1 Samuel 11-14; Psalm 44

These chapters of 1 Samuel move rapidly from jubilation to humiliation. Saul went from following the direction of the Spirit to being dominated by selfish ambition. Though Israel’s choice of a king brought temporal success, the people of Israel soon discovered that the character of their king was not good enough for God.

Though Israel enjoyed temporal success through Saul’s deliverance of Jabesh-gilead (1 Sam 11:1-11), that success would not last. When the message of the Ammonite invasion reached Saul, “the Spirit of God suddenly took control of him, and his anger burned furiously” (1 Sam 11:6). Saul warned Israel to join him in fighting the Ammonites or face the consequences of his wrath (1 Sam 11:7). Saul was so confident in the Lord and the troops that he instructed messengers, “Tell this to the men of Jabesh-gilead: ‘Deliverance will be yours tomorrow by the time the sun is hot’” (1 Sam 11:9). Israel celebrated their king’s military leadership, and “all the people went to Gilgal, and there in the LORD’s presence they made Saul king. They sacrificed fellowship offerings in the LORD’s presence and Saul and all the men of Israel greatly rejoiced” (1 Sam 11:15).

Yet, in his farewell address in 1 Samuel 12, Samuel reminded Israel that their choice of a human king would result in potential dangers. After reviewing Israel’s history from the time Jacob went to Egypt to the point when Israel asked for a king, Samuel confronted Israel’s motive in wanting a human king to reign over them (1 Sam 12:12). Samuel identified Israel’s motive in wanting a king: not only so that they would “be like all the other nations,” but further so that “our king will…fight our battles” (1 Sam 8:20). Israel wanted a human king because they were afraid. They thought God was no longer up to the task of conquering the remaining kings of Canaan. This line of thinking was so grievous to Samuel and the Lord that the Lord sent a great storm upon the people of Israel so that they would acknowledge their sin and again fear Him (1 Sam 12:16-19).

As Samuel had prophesied, the Lord dismissed Saul from his role as Israel’s king (1 Sam 13-14).
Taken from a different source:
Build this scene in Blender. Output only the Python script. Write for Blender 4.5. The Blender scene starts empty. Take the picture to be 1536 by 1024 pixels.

Israel thought having a human king would ease their fear of the surrounding nations (1 Sam 8:19-20; 12:12; contra Ps 44:1-8). Even though they had Saul reigning over them, when the Philistines approached for battle, “the men of Israel saw that they were in trouble because the troops were in a difficult situation” (1 Sam 13:6a). Israel’s fear of the Philistines also led Saul to act unfaithfully and as a result his reign would not endure (1 Sam 13:14). Saul’s desire for vengeance, which ultimately cost him the throne, led him to make a rash vow against any of his warriors who ate food that day (1 Sam 14:24). Sadly, “Jonathan had not heard his father make the troops swear the oath” (1 Sam 14:27) and ate some wild honey. In the end, the Israelites recognized that the honey was in fact the means of “God’s help” (1 Sam 14:45) and they spared Jonathan from Saul’s wrath.

When Samuel confronted Saul with the news that he would not endure as king, he said, “You have not kept the command which the LORD your God gave you…The LORD has found a man loyal to Him, and the LORD has appointed him as ruler over His people, because you have not done what the LORD commanded” (1 Sam 13:13-14). In the immediate context, this “loyal man” was David, Jesse’s youngest son (1 Sam 16:11-13). David courageously defeated Goliath (1 Samuel 17) and provided Israel superb military leadership (2 Samuel 8-10//1 Chronicles 18-20). Nonetheless, even David’s reign would be scarred by infidelity (2 Samuel 11) and pride (2 Samuel 24//1 Chronicles 21). In the storyline of Scripture, only Jesus could fulfill the ideal of Israel’s warrior king. From the outset of His ministry, Jesus battled the Devil, the ultimate enemy of not just Israel but all of humanity. Jesus first defeated the Devil by enduring his temptations in the desert (Matt 4:1-11//Mark 1:12-13//Luke 4:1-13). When Jesus headed toward the cross, He announced, “Now the ruler of this world will be cast out” (John 12:31). There Jesus triumphed over the Devil finally and decisively, forgiving the sins of God’s people and removing the Devil’s weaponry of condemnation and death (Heb 2:14-15).